Not too long ago, I wrote about the process of creating comb-bound copies of an early draft of a novel to allow beta-test readers the chance to find errors and mark it up.  Well, this book, I’m trying something a little different.  It’s a gamble and I don’t know how it will play out.

Instead of buying a few reams of paper and a new toner cartridge, and then queuing up multiple copies of the full book to print, I uploaded the book to Lulu and printed out private-access copies.  Now, these aren’t what the final copy will look like.  For one thing, I just slapped a handy snapshot there as a fake cover image.  For another, this is 8.5 x 11 inches.  Inside, the pages are regular 6 x 9 inch pages with great big margins around them so people can make notes.  These will never be sold.  Once this beta-reader review is complete, I’ll go back to Lulu and delete the project.

Why Lulu?  Well, for one thing, this process has been a whole lot easier than filling my office with the smell of ozone for hours or days as I print out all the copies.  No aching back from bending over the comb binder as I assemble them.  And finally, no fretting over the binding coming loose and people scrambling the pages as they are shipped back and forth through the mail.

This may have cost me slightly more.  I’m not sure.  I’ve never done a detailed print cost analysis for when I print them myself.  But given that I always have to buy a new toner cartridge in the middle of the process, the costs are probably equivalent.  Besides, the printing cost isn’t the most expensive part of the process.  The mailing cost is.  Given that I’m sending these to people all across the country, I send them in flat rate priority mail envelopes with a self-addressed stamped flat rate envelope included, it costs more than $10 each just for the mailing.  Even with the shipping costs from Lulu added in, that’s less than it cost to print them.

Now, I hate to spend the money, but I really need these people looking over my shoulder and pointing out typos and misspellings and really horrible sentences.  A writer can’t see his own dumb mistakes.
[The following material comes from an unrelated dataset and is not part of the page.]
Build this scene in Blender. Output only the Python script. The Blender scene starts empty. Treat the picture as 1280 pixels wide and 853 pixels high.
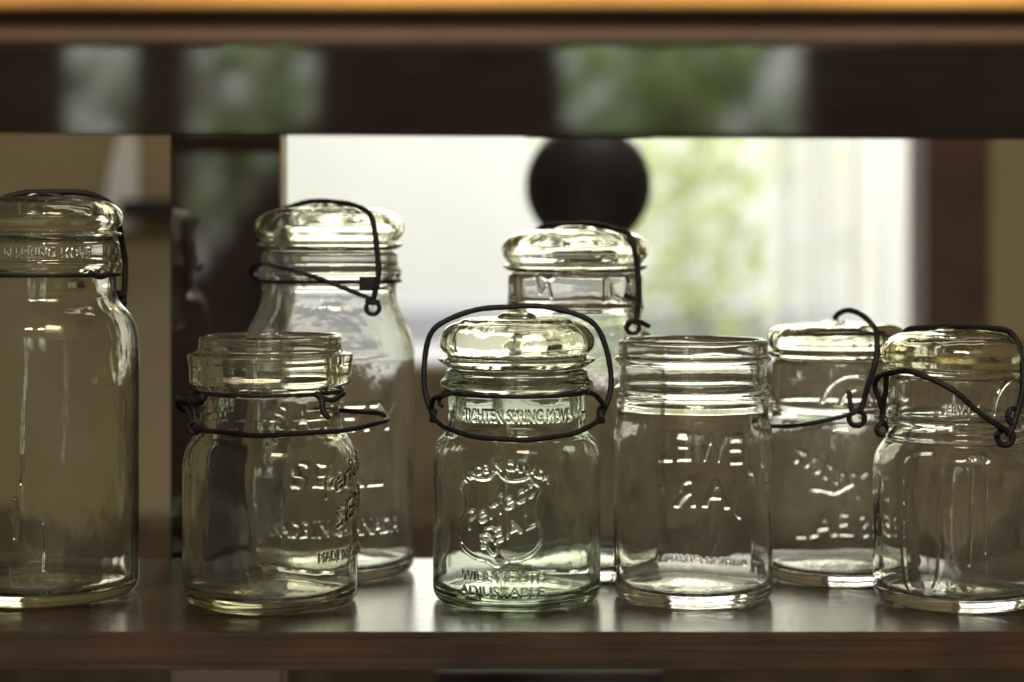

My biggest fear is that since this is a perfect-bound book, it may inhibit these book-loving people from being as ruthless as they need to be in marking it up.  Like I said, it’s a gamble. I’ll find out when they come back.

5 comments

  1. For next time, you might want to check this out: the University of Texas Co-Op has an Espresso Book machine.

    When I went to see the one at the MU Bookstore, they explained that one of the uses for it was to allow copyright holders to run off one-off print-on-demand copies of their own books. Perhaps the Co-Op people will do the same.

    (Heck, you might want to go check it out anyway just for fun, because it's a truly marvelous machine.)

  2. Since I publish books through the same distributor chain, Ingram, that feeds the Espresso machines, I've had a chance to look at the difficulty in getting books into the database. Not bad, but not fast or automatic either. I need to take the time to put my books in there, but I've been distracted by other things. It probably wouldn't be usable for this kind of private distribution that I'm doing here.

  3. At MU (and thus, I would expect, at the UT one as well) you can bring in a PDF file and they can run a one-off copy for you for a standard charge based on number of pages. Just like getting it printed at a copy shop, only without the comb binding. You might call and ask them about it.

  4. I like Lulu, I have used them for a couple photo books before, this is a good idea – I hope it works the way you need it too.